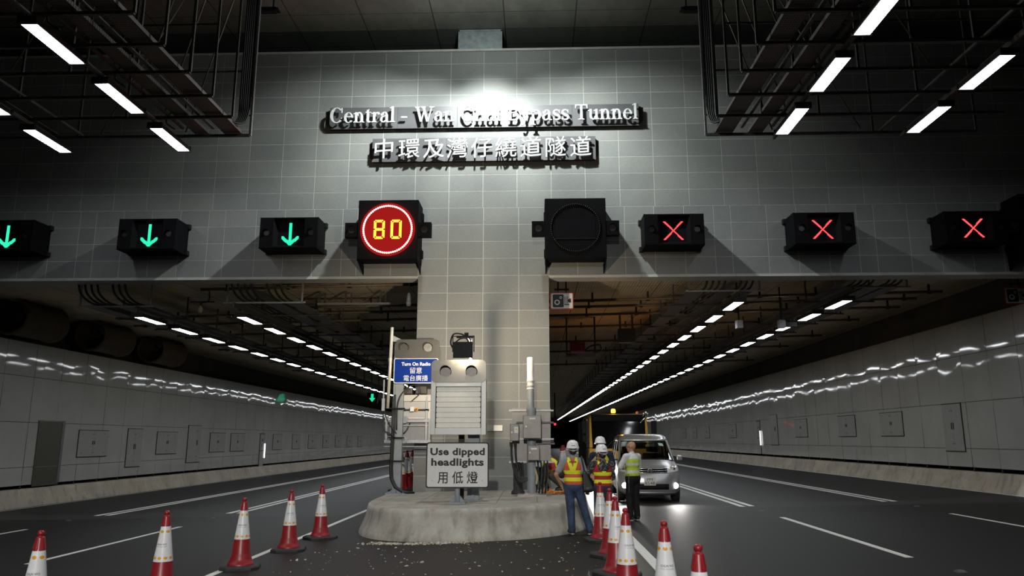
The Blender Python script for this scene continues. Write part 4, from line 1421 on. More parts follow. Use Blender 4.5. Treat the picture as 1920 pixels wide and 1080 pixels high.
def lit_panel(name):
    t = thing('emergency_point', 'x', 'cabinet')
    m = MB(); m.box(-.36, .36, -.012, .01, -.1, 1.85); m.build('frame', DARKM, t)
    m = MB(); m.box(-.33, .30, -.02, -.01, .86, 1.80); m.build('phone_door', LEAF, t)
    m = MB(); m.box(-.33, .30, -.02, -.01, -.08, .82); m.build('lower_door', LEAF, t)
    m = MB(); m.box(-.06, .10, -.026, -.02, 1.38, 1.52); m.box(-.1, -.02, -.026, -.02, 1.05, 1.25); m.build('symbol', plain('navy_symbol', (.01, .02, .09), .5), t)
    m = MB(); m.box(.36, .44, -.07, -.02, .42, 1.25); m.build('light_strip', glow('white_strip', (1, .97, 1), 1.6), t)
    return t


LX = -16.2 + .012; RX = 13.25 - .012
protoD = {}
NUM_L = 0


def place_cab(kind, side, ya, yb, z0, z1, label):
    w = round(abs(yb - ya), 2); key = (kind, round(w, 1), round(z0, 2), round(z1, 2))
    key = (kind, z0, z1, round(w * 2) / 2)
    x = LX if side == 'left' else RX
    rz = R(90) if side == 'left' else R(-90)
    loc = (x, (ya + yb) / 2, gz(x) + z0)
    if key not in protoD:
        protoD[key] = wall_cabinet(kind, w, z0, z1); o = protoD[key]; o.location = loc; o.rotation_euler = (0, 0, rz)
    else:
        o = dup(protoD[key], loc, rz)
    o['label'] = label; o['group'] = f'cabinets in the {side} tunnel wall'


i = 0
for (ya, yb) in ((26.55, 28.4), (32.2, 33.95), (37.5, 39.28), (40.1, 41.85), (46.55, 48.25), (50.3, 52.0), (53.9, 55.7), (57.6, 59.3), (61.2, 63.0), (65, 66.8), (69, 70.8)):
    place_cab('pair', 'left', ya, yb, 1.48, 2.40, f'wide two-door cabinet set in the white left tunnel wall, {ordw(i)} wide one from the portal'); i += 1
place_cab('pair', 'left', 29.8, 30.9, 1.02, 2.50, 'tall narrow two-door cabinet in the left tunnel wall between the first two wide ones')
place_cab('odd', 'left', 35.05, 36.4, 1.04, 2.73, 'tall service door rising above the panel joint of the left tunnel wall')
i = 0
for (ya, yb) in ((27.95, 29.75), (32.0, 33.9), (37.65, 39.55), (50.85, 52.9), (58.6, 60.8), (63.5, 65.3), (68, 69.8)):
    place_cab('pair', 'right', ya, yb, 1.63, 2.48, f'wide two-door cabinet set in the white right tunnel wall, {ordw(i)} wide one from the portal'); i += 1
place_cab('pair', 'right', 24.1, 25.2, 1.14, 2.60, 'tall narrow two-door cabinet in the right tunnel wall, nearest the portal')
place_cab('odd', 'right', 42.3, 43.65, 1.21, 2.84, 'tall service door rising above the panel joint of the right tunnel wall')
e = lit_panel('l'); e.location = (LX, 44.7, gz(LX) + .6); e.rotation_euler = (0, 0, R(90)); e['label'] = 'emergency point with an upright lit white strip on the left tunnel wall'
e2 = dup(e, (RX, 45.9, gz(RX) + .75), R(-90), 'emergency point with an upright lit white strip on the right tunnel wall')

# doorway in the left wall: flat dark panel painted as the shaded recess
t = struct(bpy.data.objects.new('door_1', None)); C.objects.link(t); t.location = (LX, 24.98, gz(LX))
m = MB(); x = .005
m.box(x, x + .012, -.68, .66, .60, 2.68); m.build('opening', plain('painted_doorway_shade', (.085, .08, .055), .5, var=.1), t)
m = MB(); m.box(x, x + .02, .56, .70, .66, 2.68); m.box(x, x + .016, -.7, .7, 2.66, 2.70); m.box(x + .012, x + .014, -.68, .56, 1.20, 1.22); m.build('jamb', plain('doorway_jamb', (.16, .16, .17), .5), t)
# ------------------------------------------------------------------ traffic cones
CONE_PROF = [(.185, .050), (.185, .075), (.168, .085), (.150, .14), (.134, .20), (.127, .215), (.112, .40), (.109, .41)]


def cone_r(z): return .108 - (z - .41) * (.108 - .052) / (.81 - .41)


def make_cone():
    t = thing('traffic_cone', 'x', 'cone')
    P = [(.29 * (1 if abs(a) < 1 else 1) * 1.0, 0) for a in ()]
    m = MB()
    s, c = .275, .17
    oct_ = [(s, -c), (s, c), (c, s), (-c, s), (-s, c), (-s, -c), (-c, -s), (c, -s)]
    vs = [(x, y, 0) for x, y in oct_] + [(x, y, .035) for x, y in oct_] + [(x * .94, y * .94, .052) for x, y in oct_]
    m.add(vs, [tuple(range(8))[::-1], tuple(range(16, 24))] + [(k * 8 + i, k * 8 + (i + 1) % 8, (k + 1) * 8 + (i + 1) % 8, (k + 1) * 8 + i) for k in (0, 1) for i in range(8)])
    m.build('base', RUB, t)
    m = MB()
    m.lathe(CONE_PROF, 28, cap=False)
    m.lathe([(.107, .40), (.050, .815)], 28, cap=False)
    m.lathe([(.056, .80), (.056, .812), (.052, .82), (.040, .925), (.036, .935), (.022, .94), (.022, .948), (.030, .955), (.033, .968), (.030, .982), (.018, .993), (0, .997)], 24, cap=False)
    for a in (0, PI / 2, PI, 3 * PI / 2):
        ca, sa = math.cos(a), math.sin(a)
        m.hexa([(ca * .05 - sa * .008, sa * .05 + ca * .008, .83), (ca * .05 + sa * .008, sa * .05 - ca * .008, .83), (ca * .060 + sa * .008, sa * .060 - ca * .008, .83), (ca * .060 - sa * .008, sa * .060 + ca * .008, .83)],
               [(ca * .036 - sa * .006, sa * .036 + ca * .006, .92), (ca * .036 + sa * .006, sa * .036 - ca * .006, .92), (ca * .043 + sa * .006, sa * .043 - ca * .006, .91), (ca * .043 - sa * .006, sa * .043 + ca * .006, .91)])
    m.build('body', REDP, t)
    m = MB()
    m.lathe([(cone_r(.41) + .004, .412), (cone_r(.81) + .004, .812)], 32, cap=False)
    for z, n in ((.455, 10), (.755, 6)):
        for k in range(n):
            a0 = 2 * PI * k / n + .35
            r = cone_r(z) + .0065; h = .0165
            vs = [(r * math.cos(a0), r * math.sin(a0), z)]
            for i in range(8):
                q = 2 * PI * i / 8 + .4
                zz = z + h * math.sin(q); aa = a0 + .023 * math.cos(q) / r; rr = cone_r(zz) + .0062
                vs.append((rr * math.cos(aa), rr * math.sin(aa), zz))
            m.add(vs, [(0, 1 + i, 1 + (i + 1) % 8) for i in range(8)], 1)
    sl = m.build('sleeve', [SLEEVE, AMBERPAD], t)
    for s_, z, w, bold in (('CHUN WO', .60, .125, .0), ('TUNNEL MANAGEMENT', .578, .14, -.001)):
        me = text_data(s_, .05, 0, bold); fit_text(me, w, .020 if s_ == 'CHUN WO' else .010)
        for v in me.vertices:
            zz = v.co.z + z; r = cone_r(zz) + .0058; a = -PI / 2 + v.co.x / r
            v.co = (r * math.cos(a), r * math.sin(a), zz)
        me.materials.clear(); me.materials.append(INK)
        o = bpy.data.objects.new('lettering', me); C.objects.link(o); o.parent = sl
    return t


cone = make_cone()
LBL = [
    ((-4.74, 7.35), 10, 'red and white cone cut by the bottom edge at the far left'),
    ((-4.50, 9.36), 0, 'cone with its base cut off, second in the left-hand line'),
    ((-4.33, 11.40), 16, 'whole red and white cone nearest the camera in the left-hand line'),
    ((-4.20, 13.18), 12, 'red and white cone between two others on the left lane line, fourth from the camera'),
    ((-4.10, 14.72), 44, 'red and white cone nearest the island in the left-hand line'),
]
for i, ((x, y), a, lab) in enumerate(LBL):
    o = cone if i == 0 else dup(cone, (0, 0, 0))
    o.location = (x, y, gz(x)); o.rotation_euler = (0, 0, R(a)); o['label'] = lab; o['group'] = 'cones along the left lane line'
for (x, y), a, lab in [((1.12, 13.75), 10, 'cone in front of the phoning man, farthest of the right-hand line'),
                       ((1.115, 11.95), 34, 'red and white cone half hidden in the right-hand line, second from the men'),
                       ((1.04, 10.35), 28, 'red and white cone in the middle of the right-hand line'),
                       ((0.975, 8.62), 24, 'red and white cone in front of its row on the right, base out of frame'),
                       ((1.17, 7.25), 4, 'red and white cone standing apart right of the edge line'),
                       ((1.15, 5.66), 20, 'cone of which only the red top shows at the bottom edge')]:
    dup(cone, (x, y, gz(x)), R(a), lab, 'cones along the right edge line')
for x, y, a, lab in ((-3.43, 19.45, 60, 'cone behind the left column on the island, leftmost of three'),
                     (-3.42, 20.25, 80, 'bright orange-red cone behind the left column, middle of three'),
                     (-3.42, 21.1, 30, 'cone against the pier behind the left column, rightmost of three')):
    dup(cone, (x, y, igz(x)), R(a), lab, 'cones behind the left column')
for x, y, lab in ((.86, 26.2, 'far cone beside the pier in the right tunnel, left of three'), (.93, 27.0, 'far cone beside the pier in the right tunnel, middle of three'), (1.0, 27.8, 'far cone beside the pier in the right tunnel, right of three')):
    dup(cone, (x, y, igz(x)), 0, lab, 'far cones beside the pier')

# road studs
sm = MB(); sm.box(-.06, .06, -.05, .05, -.01, .012); sm.box(-.045, .045, -.03, .03, .012, .024)
sme = sm.mesh('road_stud', plain('road_stud_casting', (.16, .15, .14), .5, .3, var=.3))
for x, y, lab in ((-11.65, 19.08, 'road stud in the far left lane gap'), (-8.0, 19.1, 'road stud left of the tallest whole cone'), (5.26, 18.41, 'road stud past the end of the right double line'),
                  (9.09, 18.91, 'road stud by the outer double line on the right'), (5.36, 10.2, 'road stud at the bottom right')):
    o = bpy.data.objects.new('road_stud', sme); C.objects.link(o); o.location = (x, y, gz(x)); tag(o, lab, 'road stud', 'road studs between the lane lines')

# litter on the road
def litter(name, label, n, fn, mats, seed):
    rr = random.Random(seed); m = MB()
    for _ in range(n):
        x, y, s = fn(rr)
        a = rr.uniform(0, PI); l = s * rr.uniform(.6, 1.6); w = s * rr.uniform(.3, .8)
        ca, sa = math.cos(a), math.sin(a); z = gz(x) + .002 + rr.uniform(0, .004)
        q = [(-l, -w), (l, -w * .7), (l * .8, w), (-l * .9, w * .8)]
        lo = [(x + ca * u - sa * v, y + sa * u + ca * v, z - .002) for u, v in q]
        hi = [(p[0], p[1], z + s * rr.uniform(.1, .7)) for p in lo]
        m.hexa(lo, hi, rr.randrange(len(mats)))
    return tag(m.build(name, mats), label, 'litter', kind='stuff')


CH = [plain('pale_chip', (.5, .47, .38), .7, var=.2), plain('tan_chip', (.34, .25, .11), .7, var=.3), plain('white_chip', (.62, .62, .60), .6)]
litter('litter', 'spilled pale chips heaped along the left foot of the island', 420, lambda r: (lambda t: (-2.95 + 1.9 * t + r.gauss(0, .10), 13.92 - .16 * math.sin(t * 3.2) + r.gauss(0, .07) - .06, r.uniform(.008, .024)))(r.random() ** 1.2), CH, 1)
litter('scattered_grit', 'small pale specks scattered over the asphalt before the island', 170, lambda r: (r.uniform(-3.8, .9), r.uniform(9.5, 13.8), r.uniform(.004, .016) * (1 if r.random() < .85 else 2)), CH, 2)
# ------------------------------------------------------------------ people
def cap(b, p0, r0, p1, r1, n=14):
    """tapered capsule"""
    p0 = Vector(p0); p1 = Vector(p1); d = p1 - p0; L = d.length
    d = d.normalized() if L > 1e-6 else Vector((0, 0, 1))
    u = d.orthogonal().normalized(); w = d.cross(u)
    rings = [(-r0, .02), (-r0 * .7, r0 * .71), (0, r0), (L, r1), (L + r1 * .7, r1 * .71), (L + r1, .02 * r1)]
    rings[0] = (-r0, .02 * r0)
    vs = []; fs = []
    for h, r in rings:
        for i in range(n):
            a = 2 * PI * i / n; vs.append(p0 + d * h + (u * math.cos(a) + w * math.sin(a)) * r)
    for j in range(len(rings) - 1):
        for i in range(n): fs.append((j * n + i, j * n + (i + 1) % n, (j + 1) * n + (i + 1) % n, (j + 1) * n + i))
    fs.append(tuple(range(n))[::-1]); fs.append(tuple(range(len(vs) - n, len(vs))))
    b.add(vs, fs, 0, True)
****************
- Required task
Tally the lines that hold the string "wide" and state the total, nothing more.

- Exercise output
4